作品の背景や民族対立にまつわるあれこれは公式サイトほかをあたっていただくとして、何がいいって主人公の適当ぶりが絶妙なんですね。いかにも物事を深く考えなさそうで行動がいちいち行き当たりばったりで、物語の展開もご都合主義っちゃご都合主義なんだけど妙に落ち着き払ってるんですよこの人。検問所の司令官に詰め寄られたり元カノのお父さんに睨まれたりドラマの主演女優に粉かけられたりしたらふつう、慌てふためいたり口ごもったり目が泳いだりしそうなもんなのにこの人は違う。常に何かこう、妙にへラ〜っとしてるんです。稟議や承認が要るであろう重要事項への介入を迫られても「よしきた」「約束する」で即決。口から出まかせにも程がある、にもかかわらず何でか知らんが妙なもっともらしさがある。でたらめではなく適度に当たってるほうの適当かもしれない、と思わされてしまう人たらし感が。

このサラーム役、実はまだまだ若い俳優なのかな?と気になってクレジットを見てみたら78年生まれの40代。あの酸いも甘いも噛み分ける蔭のある顔つきに、余分な肉がほとんどない細い腰回りを兼ね備えるとはとんだクセ者かもしれません。検問所でシャツをめくってくるっと一周させられるシーン、思わずじっと見入ってしまったではないか。お腹まわりがすっきりしている同世代をみるとこちらの気合も入るというものです。

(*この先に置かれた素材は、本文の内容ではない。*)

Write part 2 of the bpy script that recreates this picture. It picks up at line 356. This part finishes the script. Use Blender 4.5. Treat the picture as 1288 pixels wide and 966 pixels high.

あとはそう、根深い対立を抱えながらも人にはそれぞれそれぞれ日々の営みがあって、どちらが正解でも正義でもないことを示すようにフラットな目線で描かれているのがとてもよかったです。些細な習慣の違いが新聞沙汰にもなりうるというシリアスな現実が、ちょっと目線を変えてみせることでこの上なく知的なユーモアへと昇華されている。真の意味での悪役が誰ひとり出てこないところも最高でした。ちゃっかり職権乱用しまくるばかりか恐喝まがいの尋問も辞さない司令官だって、家に帰ればあっけなく奥方の尻に敷かれちゃうのです。これこそ人間味ってやつよね。